I clicked my watch at the two mile mark and waited while traffic zoomed by. I eyed the clouds, wondering if I’d make it through the workout without getting rained on. Cars pulled up next to me and I watched the drivers negotiate whether or not they could complete the right on red without getting rear-ended. The light turned yellow, then red. No time left to think about it. I gave one last glance over my left shoulder to make sure the cars turning right actually observed the cross walk/walk signal, then I trotted off across the parkway.

The path runs parallel to the parkway for about 200m before bending to the left and eventually snaking down below the road to the woods line. There’s a noticeable temperature drop. The air feels damper as well as cooler. The creek burbles from the rain earlier today and a pack of deer eye me to determine if I’m a predator or not.

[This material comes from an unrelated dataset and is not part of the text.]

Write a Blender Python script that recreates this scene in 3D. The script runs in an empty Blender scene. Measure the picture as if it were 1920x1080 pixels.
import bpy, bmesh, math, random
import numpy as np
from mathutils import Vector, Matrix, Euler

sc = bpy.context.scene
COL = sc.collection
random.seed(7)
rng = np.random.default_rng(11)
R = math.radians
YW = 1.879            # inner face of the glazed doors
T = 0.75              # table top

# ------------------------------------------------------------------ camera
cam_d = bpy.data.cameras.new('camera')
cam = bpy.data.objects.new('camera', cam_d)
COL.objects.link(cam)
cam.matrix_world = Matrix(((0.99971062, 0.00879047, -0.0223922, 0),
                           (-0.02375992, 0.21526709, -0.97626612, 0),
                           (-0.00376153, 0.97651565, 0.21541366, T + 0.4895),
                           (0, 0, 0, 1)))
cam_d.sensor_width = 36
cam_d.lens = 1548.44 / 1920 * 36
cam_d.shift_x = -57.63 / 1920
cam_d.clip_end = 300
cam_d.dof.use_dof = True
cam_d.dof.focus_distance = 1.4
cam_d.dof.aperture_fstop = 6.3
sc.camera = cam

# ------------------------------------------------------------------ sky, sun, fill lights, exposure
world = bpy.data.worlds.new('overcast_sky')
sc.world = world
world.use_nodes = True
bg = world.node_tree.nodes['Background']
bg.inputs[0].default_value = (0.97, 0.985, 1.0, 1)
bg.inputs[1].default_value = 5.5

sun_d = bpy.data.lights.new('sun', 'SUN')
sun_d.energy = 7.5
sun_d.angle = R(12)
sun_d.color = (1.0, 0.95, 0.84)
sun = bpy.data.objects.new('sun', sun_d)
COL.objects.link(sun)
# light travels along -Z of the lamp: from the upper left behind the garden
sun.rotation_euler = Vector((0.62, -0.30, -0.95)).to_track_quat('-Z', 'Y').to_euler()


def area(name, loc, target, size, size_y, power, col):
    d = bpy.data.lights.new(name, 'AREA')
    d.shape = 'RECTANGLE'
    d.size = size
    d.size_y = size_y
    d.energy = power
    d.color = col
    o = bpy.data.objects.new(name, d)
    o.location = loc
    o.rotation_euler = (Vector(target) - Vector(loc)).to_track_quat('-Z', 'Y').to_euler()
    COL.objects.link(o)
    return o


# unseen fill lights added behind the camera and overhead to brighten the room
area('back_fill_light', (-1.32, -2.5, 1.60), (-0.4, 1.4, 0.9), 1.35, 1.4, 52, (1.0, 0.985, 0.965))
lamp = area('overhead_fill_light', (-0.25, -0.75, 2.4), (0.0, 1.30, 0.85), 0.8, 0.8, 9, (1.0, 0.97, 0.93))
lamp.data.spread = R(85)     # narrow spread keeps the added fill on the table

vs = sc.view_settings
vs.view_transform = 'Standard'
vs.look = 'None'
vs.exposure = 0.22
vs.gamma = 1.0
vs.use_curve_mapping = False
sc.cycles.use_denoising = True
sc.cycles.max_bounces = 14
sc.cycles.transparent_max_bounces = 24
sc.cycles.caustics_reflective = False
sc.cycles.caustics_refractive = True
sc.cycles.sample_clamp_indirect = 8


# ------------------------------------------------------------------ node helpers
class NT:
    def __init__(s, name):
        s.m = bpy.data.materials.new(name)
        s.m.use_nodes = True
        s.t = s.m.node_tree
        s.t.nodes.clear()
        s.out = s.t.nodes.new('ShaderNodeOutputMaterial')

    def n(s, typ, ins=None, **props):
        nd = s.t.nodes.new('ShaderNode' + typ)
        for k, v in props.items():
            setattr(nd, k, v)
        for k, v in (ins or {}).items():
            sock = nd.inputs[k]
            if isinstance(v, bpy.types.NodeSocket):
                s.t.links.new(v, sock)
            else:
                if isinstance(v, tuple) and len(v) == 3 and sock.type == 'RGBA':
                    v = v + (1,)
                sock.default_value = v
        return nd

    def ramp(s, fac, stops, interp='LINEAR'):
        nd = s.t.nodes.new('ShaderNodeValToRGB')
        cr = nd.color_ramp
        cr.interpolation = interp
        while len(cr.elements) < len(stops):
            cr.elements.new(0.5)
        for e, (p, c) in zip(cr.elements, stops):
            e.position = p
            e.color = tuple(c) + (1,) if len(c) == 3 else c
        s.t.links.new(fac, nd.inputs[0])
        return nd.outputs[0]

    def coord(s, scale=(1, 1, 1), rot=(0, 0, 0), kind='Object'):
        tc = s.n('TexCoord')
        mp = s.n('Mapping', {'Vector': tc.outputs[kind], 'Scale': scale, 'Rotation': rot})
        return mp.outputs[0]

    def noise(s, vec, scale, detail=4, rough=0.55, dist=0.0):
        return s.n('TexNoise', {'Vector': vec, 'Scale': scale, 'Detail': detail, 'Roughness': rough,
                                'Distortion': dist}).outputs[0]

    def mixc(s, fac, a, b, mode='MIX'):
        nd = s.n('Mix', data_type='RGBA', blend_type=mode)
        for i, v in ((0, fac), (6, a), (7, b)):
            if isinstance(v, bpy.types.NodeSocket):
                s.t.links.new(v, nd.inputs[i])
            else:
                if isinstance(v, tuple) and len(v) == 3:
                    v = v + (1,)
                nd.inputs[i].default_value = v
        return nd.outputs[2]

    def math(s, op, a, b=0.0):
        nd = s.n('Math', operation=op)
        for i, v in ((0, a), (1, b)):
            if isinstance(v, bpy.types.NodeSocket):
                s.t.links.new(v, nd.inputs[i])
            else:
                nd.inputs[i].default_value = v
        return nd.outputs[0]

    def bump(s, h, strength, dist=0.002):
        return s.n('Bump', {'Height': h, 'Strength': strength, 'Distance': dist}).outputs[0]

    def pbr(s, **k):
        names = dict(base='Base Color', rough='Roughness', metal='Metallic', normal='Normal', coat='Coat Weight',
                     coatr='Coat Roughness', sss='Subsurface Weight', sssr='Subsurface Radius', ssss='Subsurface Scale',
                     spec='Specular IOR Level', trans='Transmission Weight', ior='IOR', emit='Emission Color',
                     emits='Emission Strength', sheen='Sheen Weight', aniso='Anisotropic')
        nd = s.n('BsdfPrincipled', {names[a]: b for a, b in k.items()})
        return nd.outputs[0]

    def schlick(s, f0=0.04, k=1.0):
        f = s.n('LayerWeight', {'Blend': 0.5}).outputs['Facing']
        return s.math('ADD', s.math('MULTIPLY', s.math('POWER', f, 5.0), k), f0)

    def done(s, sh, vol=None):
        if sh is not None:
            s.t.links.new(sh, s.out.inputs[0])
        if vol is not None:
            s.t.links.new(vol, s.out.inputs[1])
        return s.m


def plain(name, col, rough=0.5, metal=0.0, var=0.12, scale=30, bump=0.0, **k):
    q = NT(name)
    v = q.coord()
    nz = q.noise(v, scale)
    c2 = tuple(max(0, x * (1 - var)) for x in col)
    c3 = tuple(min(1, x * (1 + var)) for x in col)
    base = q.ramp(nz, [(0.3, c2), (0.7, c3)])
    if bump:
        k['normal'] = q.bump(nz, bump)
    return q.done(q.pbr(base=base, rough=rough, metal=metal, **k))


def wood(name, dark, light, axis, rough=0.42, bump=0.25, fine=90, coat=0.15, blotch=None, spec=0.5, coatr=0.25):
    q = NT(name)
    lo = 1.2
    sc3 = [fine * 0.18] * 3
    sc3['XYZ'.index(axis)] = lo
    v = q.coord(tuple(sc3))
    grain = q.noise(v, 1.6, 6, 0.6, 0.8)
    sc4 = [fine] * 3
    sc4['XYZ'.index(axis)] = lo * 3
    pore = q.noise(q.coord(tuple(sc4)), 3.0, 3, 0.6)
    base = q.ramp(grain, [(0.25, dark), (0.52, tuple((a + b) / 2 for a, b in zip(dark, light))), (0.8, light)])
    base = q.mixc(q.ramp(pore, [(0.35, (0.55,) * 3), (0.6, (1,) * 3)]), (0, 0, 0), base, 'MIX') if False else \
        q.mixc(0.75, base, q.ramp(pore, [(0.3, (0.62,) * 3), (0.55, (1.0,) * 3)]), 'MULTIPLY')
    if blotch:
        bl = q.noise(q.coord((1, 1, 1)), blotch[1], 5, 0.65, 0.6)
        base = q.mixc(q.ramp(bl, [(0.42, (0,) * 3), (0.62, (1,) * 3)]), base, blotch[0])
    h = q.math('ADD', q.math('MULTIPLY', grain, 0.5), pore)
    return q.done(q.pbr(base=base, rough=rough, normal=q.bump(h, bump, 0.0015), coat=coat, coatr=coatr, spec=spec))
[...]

Despite the cloud cover and the setting sun, the path ahead is unusually bright. It's as though someone flipped the light switch on in an otherwise dark room. I looked around and not one leaf is any color other than yellow. I started my quarters and though I was working hard, the effort, the traffic, the noise, the distraction all seemed to slip away on the breeze.

Leaves spiraled down in slow motion from the swaying branches and I could hear the wind gathering in the trees ahead of me. Suddenly it’s on me all at once, and running through the clusters of falling leaves is like swimming through a school of fish. Puddles dot the path and I splash through them, kicking both water and mud up my calves.

Everything about this trail depends on the run. That is to say, some days it’s a frolic through the woods while others it’s a slog that disrupts your rhythm and form. Some days I dread running on it and use a checklist of landmarks to get back up to the street. Other days, it calls to me when I haven’t run on it in sometime.

On my final recovery after the final interval, I ease back on the pace just to enjoy it for a couple extra seconds longer. When I come back to the woods-line, those dark-bluish clouds tinged with purple are spitting cold rain.

During these two weeks in the fall? It never lasts long enough.